• [Data lines]
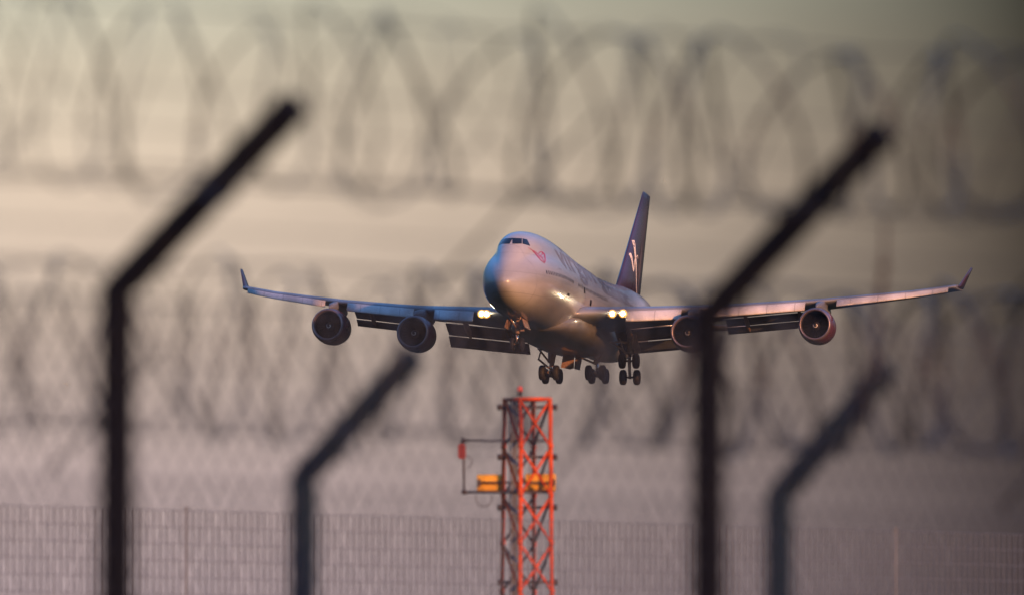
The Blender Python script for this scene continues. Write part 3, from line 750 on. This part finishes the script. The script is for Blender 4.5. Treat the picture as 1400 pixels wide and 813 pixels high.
# ------------------------------------------------------------------ approach light mast
def mast():
    D0 = 250.0; k = D0/FPX
    A = at(712, 543, D0); B = at(752, 543, D0 + .36); Dd = at(689.5, 543, D0 + .62)
    topz = A.z
    A, B, Dd = [zz(v, 0) for v in (A, B, Dd)]; Cc = B + Dd - A; cen = (A + Cc)/2
    root = empty('lattice_mast', cen, 'red orange lattice mast with yellow boxes and side boom standing below the aeroplane', 'mast'); off = root.location
    def pt(mb, nm, m, parent=root): return mb.build(nm, M_[m], parent, off=off)
    H = topz; bay = 66*k; taper = lambda z: 1 + .10*(H - z)/(4.3)*.9
    def cor(P, z): q = cen + (P - cen)*taper(z); return Vector((q.x, q.y, z))
    corners = [A, B, Cc, Dd]
    for P in corners:
        mb = MB(); mb.tube([cor(P, 0), cor(P, H)], .046, 10); 
        for i in range(1, 10): 
            z = H - i*bay
            if z > .2: mb.tube([cor(P, z - .05), cor(P, z + .05)], .060, 10)
        pt(mb, 'leg', 'mast')
    nb = int(H/bay)
    for i, (P, Q) in enumerate(zip(corners, corners[1:] + corners[:1])):
        mb = MB(); mb.tube([cor(P, H - .02), cor(Q, H - .02)], .038, 8)
        for b in range(nb):
            z1 = H - .03 - b*bay; z0 = z1 - bay + .02
            mb.tube([cor(P, z1), cor(Q, z0)], .030, 6)
            if i in (0, 2): mb.tube([cor(Q, z1) + Vector((0, .05, 0)), cor(P, z0) + Vector((0, .05, 0))], .030, 6)
        pt(mb, 'bracing', 'mast' if i in (0, 3) else 'mastd')  # back faces get a dark colour in place of their shade
    # dark cross rods with end clamps
    for py in (556, 624, 693, 762 + 33, 868, 936):
        z = at(712, py, D0).z; mb = MB()
        a = at(683, py, D0 + .55); b = at(759, py, D0 + .55); mb.tube([a, b], .030, 8)
        for q in (a, b): mb.tube([q + Vector((-.05, 0, 0)), q + Vector((.05, 0, 0))], .065, 8)
        pt(mb, 'cross_rod', 'mastd')
    # cable tray inside
    mb = MB(); a = at(703.5, 548, D0 + .5); h = a.z
    mb.box((a.x, a.y, h/2), (.13, .05, h)); 
    for z in [h - .3 - .55*i for i in range(18)]:
        if z > .1: mb.box((a.x, a.y - .03, z), (.17, .04, .05))
    mb.tube([(a.x - .10, a.y, 0), (a.x - .10, a.y, h)], .018, 6); mb.tube([(a.x + .11, a.y, 0), (a.x + .11, a.y, h)], .015, 6)
    pt(mb, 'cable_tray', 'tray')
    # beacon on the top
    c = at(711.5, 540, D0 + .05); mb = MB(); mb.tube([c, c + Vector((0, 0, .10))], .055, 12)
    stem = pt(mb, 'beacon_base', 'mastd'); mb = MB()
    mb.lathe(c + Vector((0, 0, .10)), (0, 0, 1), [(0, .06), (.03, .068), (.07, .062), (.10, .04), (.115, .0)], 18); pt(mb, 'beacon_lens', 'beacon', stem)
    # side boom: top rod, drop rod, lower rod
    yy = D0 + .45
    mb = MB(); mb.tube([at(632, 602, yy), at(752, 602, yy)], .024, 8); mb.tube([at(633, 672, yy), at(752, 672, yy)], .030, 8); mb.tube([at(633.5, 598, yy), at(634.5, 675, yy)], .024, 8)
    for px, py in ((633, 602), (634, 672)): mb.tube([at(px-3, py, yy), at(px+4, py, yy)], .050, 8)
    pt(mb, 'side_boom', 'mastd')
    c = at(631.5, 616.5, yy - .08); mb = MB()
    mb.box(c, (.17, .14, .27)); mb.box(c + Vector((0, 0, .15)), (.13, .12, .03)); mb.box(c + Vector((0, 0, -.15)), (.13, .12, .03)); mb.box(c + Vector((.03, -.08, 0)), (.03, .03, .22))
    for q in (-.07, 0, .07): mb.box(c + Vector((0, -.075, q)), (.18, .02, .02))
    pt(mb, 'junction_box', 'redbox')
    # cables
    mb = MB()
    def loop(cx_, cy_, rx, ry, t0, t1):
        return [at(cx_ + rx*math.cos(t), cy_ - ry*math.sin(t), yy) for t in [t0 + (t1-t0)*i/20 for i in range(21)]]
    mb.tube(loop(638, 631, 7, 8, R(100), R(-90)), .009, 6); mb.tube(loop(661.5, 680, 11, 12, R(160), R(380)), .009, 6)
    mb.tube([at(723.5, 600, yy), at(723.8, 645, yy), at(724.2, 700, yy)], .007, 5)
    pt(mb, 'cable', 'mastd')
    # yellow boxes left and right, joined by a dark rod
    for x0, x1, y0, y1 in ((652, 689, 648, 672), (718, 760, 647, 671)):
        yb = D0 + .85; a = at(x0, y1, yb); b = at(x1, y0, yb); mb = MB()
        c = (a+b)/2; sx = b.x-a.x; sz = b.z-a.z
        rings = []
        for i, (t, kk) in enumerate(((0, .93), (.02, 1), (.98, 1), (1, .93))):
            x = a.x + sx*t; rings.append([Vector((x, c.y + .16*kk*math.copysign(abs(math.cos(u))**.5, math.cos(u)), c.z + sz/2*kk*math.copysign(abs(math.sin(u))**.5, math.sin(u)))) for u in [2*math.pi*(j+.5)/20 for j in range(20)]])
        mb.loft(rings)
        for t in (.30, .72): mb.box((a.x + sx*t, c.y - .16, c.z), (.03, .02, sz*.9))
        bx = pt(mb, 'equipment_box', 'yellow')
    mb = MB(); mb.tube([at(655, 659, D0 + .62), at(757, 659, D0 + .62)], .026, 8)
    for px in (655, 757): 
        q = at(px, 659, D0 + .62); mb.box(q, (.07, .06, .16))
    pt(mb, 'box_rod', 'mastd')
mast()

• [Problem] Return all of the data exactly as written, and drop the pictures.

• [Complete answer]
The Blender Python script for this scene continues. Write part 3, from line 750 on. This part finishes the script. The script is for Blender 4.5. Treat the picture as 1400 pixels wide and 813 pixels high.
# ------------------------------------------------------------------ approach light mast
def mast():
    D0 = 250.0; k = D0/FPX
    A = at(712, 543, D0); B = at(752, 543, D0 + .36); Dd = at(689.5, 543, D0 + .62)
    topz = A.z
    A, B, Dd = [zz(v, 0) for v in (A, B, Dd)]; Cc = B + Dd - A; cen = (A + Cc)/2
    root = empty('lattice_mast', cen, 'red orange lattice mast with yellow boxes and side boom standing below the aeroplane', 'mast'); off = root.location
    def pt(mb, nm, m, parent=root): return mb.build(nm, M_[m], parent, off=off)
    H = topz; bay = 66*k; taper = lambda z: 1 + .10*(H - z)/(4.3)*.9
    def cor(P, z): q = cen + (P - cen)*taper(z); return Vector((q.x, q.y, z))
    corners = [A, B, Cc, Dd]
    for P in corners:
        mb = MB(); mb.tube([cor(P, 0), cor(P, H)], .046, 10); 
        for i in range(1, 10): 
            z = H - i*bay
            if z > .2: mb.tube([cor(P, z - .05), cor(P, z + .05)], .060, 10)
        pt(mb, 'leg', 'mast')
    nb = int(H/bay)
    for i, (P, Q) in enumerate(zip(corners, corners[1:] + corners[:1])):
        mb = MB(); mb.tube([cor(P, H - .02), cor(Q, H - .02)], .038, 8)
        for b in range(nb):
            z1 = H - .03 - b*bay; z0 = z1 - bay + .02
            mb.tube([cor(P, z1), cor(Q, z0)], .030, 6)
            if i in (0, 2): mb.tube([cor(Q, z1) + Vector((0, .05, 0)), cor(P, z0) + Vector((0, .05, 0))], .030, 6)
        pt(mb, 'bracing', 'mast' if i in (0, 3) else 'mastd')  # back faces get a dark colour in place of their shade
    # dark cross rods with end clamps
    for py in (556, 624, 693, 762 + 33, 868, 936):
        z = at(712, py, D0).z; mb = MB()
        a = at(683, py, D0 + .55); b = at(759, py, D0 + .55); mb.tube([a, b], .030, 8)
        for q in (a, b): mb.tube([q + Vector((-.05, 0, 0)), q + Vector((.05, 0, 0))], .065, 8)
        pt(mb, 'cross_rod', 'mastd')
    # cable tray inside
    mb = MB(); a = at(703.5, 548, D0 + .5); h = a.z
    mb.box((a.x, a.y, h/2), (.13, .05, h)); 
    for z in [h - .3 - .55*i for i in range(18)]:
        if z > .1: mb.box((a.x, a.y - .03, z), (.17, .04, .05))
    mb.tube([(a.x - .10, a.y, 0), (a.x - .10, a.y, h)], .018, 6); mb.tube([(a.x + .11, a.y, 0), (a.x + .11, a.y, h)], .015, 6)
    pt(mb, 'cable_tray', 'tray')
    # beacon on the top
    c = at(711.5, 540, D0 + .05); mb = MB(); mb.tube([c, c + Vector((0, 0, .10))], .055, 12)
    stem = pt(mb, 'beacon_base', 'mastd'); mb = MB()
    mb.lathe(c + Vector((0, 0, .10)), (0, 0, 1), [(0, .06), (.03, .068), (.07, .062), (.10, .04), (.115, .0)], 18); pt(mb, 'beacon_lens', 'beacon', stem)
    # side boom: top rod, drop rod, lower rod
    yy = D0 + .45
    mb = MB(); mb.tube([at(632, 602, yy), at(752, 602, yy)], .024, 8); mb.tube([at(633, 672, yy), at(752, 672, yy)], .030, 8); mb.tube([at(633.5, 598, yy), at(634.5, 675, yy)], .024, 8)
    for px, py in ((633, 602), (634, 672)): mb.tube([at(px-3, py, yy), at(px+4, py, yy)], .050, 8)
    pt(mb, 'side_boom', 'mastd')
    c = at(631.5, 616.5, yy - .08); mb = MB()
    mb.box(c, (.17, .14, .27)); mb.box(c + Vector((0, 0, .15)), (.13, .12, .03)); mb.box(c + Vector((0, 0, -.15)), (.13, .12, .03)); mb.box(c + Vector((.03, -.08, 0)), (.03, .03, .22))
    for q in (-.07, 0, .07): mb.box(c + Vector((0, -.075, q)), (.18, .02, .02))
    pt(mb, 'junction_box', 'redbox')
    # cables
    mb = MB()
    def loop(cx_, cy_, rx, ry, t0, t1):
        return [at(cx_ + rx*math.cos(t), cy_ - ry*math.sin(t), yy) for t in [t0 + (t1-t0)*i/20 for i in range(21)]]
    mb.tube(loop(638, 631, 7, 8, R(100), R(-90)), .009, 6); mb.tube(loop(661.5, 680, 11, 12, R(160), R(380)), .009, 6)
    mb.tube([at(723.5, 600, yy), at(723.8, 645, yy), at(724.2, 700, yy)], .007, 5)
    pt(mb, 'cable', 'mastd')
    # yellow boxes left and right, joined by a dark rod
    for x0, x1, y0, y1 in ((652, 689, 648, 672), (718, 760, 647, 671)):
        yb = D0 + .85; a = at(x0, y1, yb); b = at(x1, y0, yb); mb = MB()
        c = (a+b)/2; sx = b.x-a.x; sz = b.z-a.z
        rings = []
        for i, (t, kk) in enumerate(((0, .93), (.02, 1), (.98, 1), (1, .93))):
            x = a.x + sx*t; rings.append([Vector((x, c.y + .16*kk*math.copysign(abs(math.cos(u))**.5, math.cos(u)), c.z + sz/2*kk*math.copysign(abs(math.sin(u))**.5, math.sin(u)))) for u in [2*math.pi*(j+.5)/20 for j in range(20)]])
        mb.loft(rings)
        for t in (.30, .72): mb.box((a.x + sx*t, c.y - .16, c.z), (.03, .02, sz*.9))
        bx = pt(mb, 'equipment_box', 'yellow')
    mb = MB(); mb.tube([at(655, 659, D0 + .62), at(757, 659, D0 + .62)], .026, 8)
    for px in (655, 757): 
        q = at(px, 659, D0 + .62); mb.box(q, (.07, .06, .16))
    pt(mb, 'box_rod', 'mastd')
mast()